## STATED PROBLEM
Reproduce each line of the material exactly, minus any picture.

--------------------

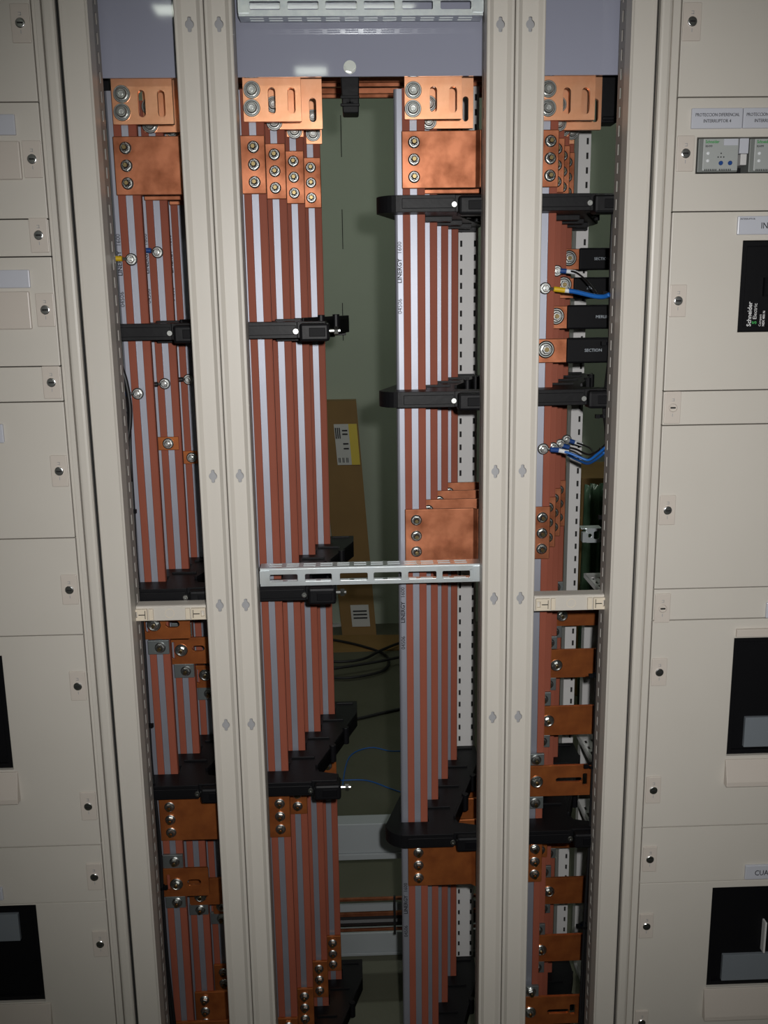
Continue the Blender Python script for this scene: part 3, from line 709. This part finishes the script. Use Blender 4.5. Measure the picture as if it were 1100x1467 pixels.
# tap bars with clamps
def tap(s, i, x0, x1, y0, y1, bp, label, slots=(), keys=(), mt='copper_dull'):
    Y = bY(i)-8
    X0, X1 = bX(s,i)-16, aX(x1, (y0+y1)/2, Y)
    if x0 is not None: X0 = aX(x0, (y0+y1)/2, Y)
    xm = (x0 or x1-40)*.5+x1*.5; za, zb_ = aZ(xm, y1, Y), aZ(xm, y0, Y)
    o = empty('tap_bar', ((X0+X1)/2, Y, za), label, 'tap bar', 'copper tap bars on the ' + ('left' if s == 'L' else 'right') + ' busbars')
    hol = []
    for a, b_, c, d in slots:
        A, B, Zc_, Zd = rect(a, b_, c, d, Y); hol.append(obround(A, B, Zc_, Zd) if abs(c-a) > 9 else rrc(A, B, Zc_, Zd, 2))
    plate_mesh(X0, X1, za, zb_, Y, Y+5, hol, 3).build('plate', mt, o, bevel=1.2)
    if bp: bolt('big', at(*bp, Y), o, sc=.82)
    # folded lips along top and bottom
    MB().box(X0+38, X1-1, Y+5, Y+13, za+.5, za+3.5).build('folded_lip', mt, o, bevel=.6)
    return o
def clamp(s, i, y0, y1, label, xr=None):
    Y = bY(i)-6; X0, X1 = bX(s,i)-17, bX(s,i)+17
    xm = {'L': 250, 'R': 790}[s]; za, zb_ = aZ(xm, y1, Y), aZ(xm, y0, Y)
    o = empty('steel_clamp', ((X0+X1)/2, Y, za), label, 'clamp', 'grey steel clamps on the ' + ('left' if s == 'L' else 'right') + ' busbars')
    MB().box(X0, X1, Y, Y+5.7, za, zb_).build('plate', 'steel_clamp', o, bevel=.8)
    bolt('nut', (bX(s,i)+3, Y, (za+zb_)/2), o); return o
tap('L',0,199,272,868,915.5,(220.6,895),'copper tap bar with keyhole just below the left beige rail',[(237,890,257,899),(208,884,214,906)])
tap('L',1,242.5,318,913.5,951,(259.7,931.6),'copper tap bar with keyhole on the second left busbar, upper group',[(275,925,293,933),(246,920,251,944)])
tap('L',2,279,330,953.5,985,(294,967),'copper tap bar on the third left busbar, upper group',[(282,959,286,979)])
clamp('L',0,851,866,'steel clamp half hidden above the left beige rail'); clamp('L',0,917,937,'steel clamp under the highest left tap bar')
clamp('L',1,893,912.5,'steel clamp on the second left busbar just below the beige rail'); clamp('L',1,951.5,971.5,'steel clamp under the second left tap bar')
clamp('L',2,985.5,1004,'steel clamp under the third left tap bar of the upper group')
tap('L',0,231,299,1244.5,1284,(253,1266.6),'copper tap bar with keyhole on the front left busbar, lower group',[(268,1260,288,1268),(239,1253,244,1276)])
tap('L',1,271,335,1259,1296,(287,1284),'copper tap bar on the second left busbar, lower group')
tap('L',2,305,345,1276,1309,(318,1298),'copper tap bar on the third left busbar, lower group')
clamp('L',0,1225,1244,'steel clamp above the lower front left tap bar'); clamp('L',0,1284.5,1301,'steel clamp below the lower front left tap bar')
clamp('L',1,1296.5,1312,'steel clamp below the second tap bar of the lower left group'); clamp('L',2,1309.5,1326,'steel clamp below the third tap bar of the lower left group')
RT_ = ((3,803,860,866,896,(805,882)),(2,794,857.5,930,970,(797,953)),(1,782,853.5,1011,1052,(785,1032.7)))
for i, x0, x1, y0, y1, bp in RT_: tap('R',i,None,x1,y0,y1,bp,f'dark copper tap bar from the {NTH[i]} right busbar, upper group')
tap('R',0,None,855.5,1096,1139,(768.7,1120),'copper tap bar with a T shaped slot from the front right busbar, upper group',[(796,1114,834,1120.5),(834.5,1108,841,1125)])
for i, y0, y1, w in ((3,834,849,'above the highest tap bar'),(3,896.7,914,'below the highest tap bar'),(2,912,930,'above the second tap bar'),(2,971,989,'below the second tap bar'),(1,992,1011,'above the third tap bar'),(1,1053,1070.5,'below the third tap bar'),(0,1079.7,1096,'above the T slot tap bar'),(0,1141,1158,'below the T slot tap bar')):
    clamp('R', i, y0, y1, f'steel clamp {w} of the upper right group')
tap('R',3,None,848,1180,1214,(793,1190),'dark copper tap bar behind the third right support')
tap('R',2,None,845.5,1257,1294,(786,1277),'dark copper tap bar in front of the white rear panel, lower right group')
tap('R',1,None,842.7,1339,1376,(774.5,1361),'dark copper tap bar from the second right busbar near the bottom')
tap('R',0,None,834.5,1427,1466,(759,1450),'copper tap bar with slot at the bottom edge of the right bay',[(783.6,1446,815,1452),(816,1439,823.6,1453)])
for i, y0, y1, w in ((3,1215.5,1229.5,'below the tap bar behind the third support'),(2,1241,1257,'above the tap bar before the white rear panel'),(2,1294.5,1308,'below the tap bar before the white rear panel'),(1,1324,1339,'above the second lowest tap bar'),(1,1377,1393,'below the second lowest tap bar'),(0,1412,1427,'above the lowest tap bar')):
    clamp('R', i, y0, y1, f'steel clamp {w}, lower right bay')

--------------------

## SOLUTION FOR THIS PROBLEM
Continue the Blender Python script for this scene: part 3, from line 709. This part finishes the script. Use Blender 4.5. Measure the picture as if it were 1100x1467 pixels.
# tap bars with clamps
def tap(s, i, x0, x1, y0, y1, bp, label, slots=(), keys=(), mt='copper_dull'):
    Y = bY(i)-8
    X0, X1 = bX(s,i)-16, aX(x1, (y0+y1)/2, Y)
    if x0 is not None: X0 = aX(x0, (y0+y1)/2, Y)
    xm = (x0 or x1-40)*.5+x1*.5; za, zb_ = aZ(xm, y1, Y), aZ(xm, y0, Y)
    o = empty('tap_bar', ((X0+X1)/2, Y, za), label, 'tap bar', 'copper tap bars on the ' + ('left' if s == 'L' else 'right') + ' busbars')
    hol = []
    for a, b_, c, d in slots:
        A, B, Zc_, Zd = rect(a, b_, c, d, Y); hol.append(obround(A, B, Zc_, Zd) if abs(c-a) > 9 else rrc(A, B, Zc_, Zd, 2))
    plate_mesh(X0, X1, za, zb_, Y, Y+5, hol, 3).build('plate', mt, o, bevel=1.2)
    if bp: bolt('big', at(*bp, Y), o, sc=.82)
    # folded lips along top and bottom
    MB().box(X0+38, X1-1, Y+5, Y+13, za+.5, za+3.5).build('folded_lip', mt, o, bevel=.6)
    return o
def clamp(s, i, y0, y1, label, xr=None):
    Y = bY(i)-6; X0, X1 = bX(s,i)-17, bX(s,i)+17
    xm = {'L': 250, 'R': 790}[s]; za, zb_ = aZ(xm, y1, Y), aZ(xm, y0, Y)
    o = empty('steel_clamp', ((X0+X1)/2, Y, za), label, 'clamp', 'grey steel clamps on the ' + ('left' if s == 'L' else 'right') + ' busbars')
    MB().box(X0, X1, Y, Y+5.7, za, zb_).build('plate', 'steel_clamp', o, bevel=.8)
    bolt('nut', (bX(s,i)+3, Y, (za+zb_)/2), o); return o
tap('L',0,199,272,868,915.5,(220.6,895),'copper tap bar with keyhole just below the left beige rail',[(237,890,257,899),(208,884,214,906)])
tap('L',1,242.5,318,913.5,951,(259.7,931.6),'copper tap bar with keyhole on the second left busbar, upper group',[(275,925,293,933),(246,920,251,944)])
tap('L',2,279,330,953.5,985,(294,967),'copper tap bar on the third left busbar, upper group',[(282,959,286,979)])
clamp('L',0,851,866,'steel clamp half hidden above the left beige rail'); clamp('L',0,917,937,'steel clamp under the highest left tap bar')
clamp('L',1,893,912.5,'steel clamp on the second left busbar just below the beige rail'); clamp('L',1,951.5,971.5,'steel clamp under the second left tap bar')
clamp('L',2,985.5,1004,'steel clamp under the third left tap bar of the upper group')
tap('L',0,231,299,1244.5,1284,(253,1266.6),'copper tap bar with keyhole on the front left busbar, lower group',[(268,1260,288,1268),(239,1253,244,1276)])
tap('L',1,271,335,1259,1296,(287,1284),'copper tap bar on the second left busbar, lower group')
tap('L',2,305,345,1276,1309,(318,1298),'copper tap bar on the third left busbar, lower group')
clamp('L',0,1225,1244,'steel clamp above the lower front left tap bar'); clamp('L',0,1284.5,1301,'steel clamp below the lower front left tap bar')
clamp('L',1,1296.5,1312,'steel clamp below the second tap bar of the lower left group'); clamp('L',2,1309.5,1326,'steel clamp below the third tap bar of the lower left group')
RT_ = ((3,803,860,866,896,(805,882)),(2,794,857.5,930,970,(797,953)),(1,782,853.5,1011,1052,(785,1032.7)))
for i, x0, x1, y0, y1, bp in RT_: tap('R',i,None,x1,y0,y1,bp,f'dark copper tap bar from the {NTH[i]} right busbar, upper group')
tap('R',0,None,855.5,1096,1139,(768.7,1120),'copper tap bar with a T shaped slot from the front right busbar, upper group',[(796,1114,834,1120.5),(834.5,1108,841,1125)])
for i, y0, y1, w in ((3,834,849,'above the highest tap bar'),(3,896.7,914,'below the highest tap bar'),(2,912,930,'above the second tap bar'),(2,971,989,'below the second tap bar'),(1,992,1011,'above the third tap bar'),(1,1053,1070.5,'below the third tap bar'),(0,1079.7,1096,'above the T slot tap bar'),(0,1141,1158,'below the T slot tap bar')):
    clamp('R', i, y0, y1, f'steel clamp {w} of the upper right group')
tap('R',3,None,848,1180,1214,(793,1190),'dark copper tap bar behind the third right support')
tap('R',2,None,845.5,1257,1294,(786,1277),'dark copper tap bar in front of the white rear panel, lower right group')
tap('R',1,None,842.7,1339,1376,(774.5,1361),'dark copper tap bar from the second right busbar near the bottom')
tap('R',0,None,834.5,1427,1466,(759,1450),'copper tap bar with slot at the bottom edge of the right bay',[(783.6,1446,815,1452),(816,1439,823.6,1453)])
for i, y0, y1, w in ((3,1215.5,1229.5,'below the tap bar behind the third support'),(2,1241,1257,'above the tap bar before the white rear panel'),(2,1294.5,1308,'below the tap bar before the white rear panel'),(1,1324,1339,'above the second lowest tap bar'),(1,1377,1393,'below the second lowest tap bar'),(0,1412,1427,'above the lowest tap bar')):
    clamp('R', i, y0, y1, f'steel clamp {w}, lower right bay')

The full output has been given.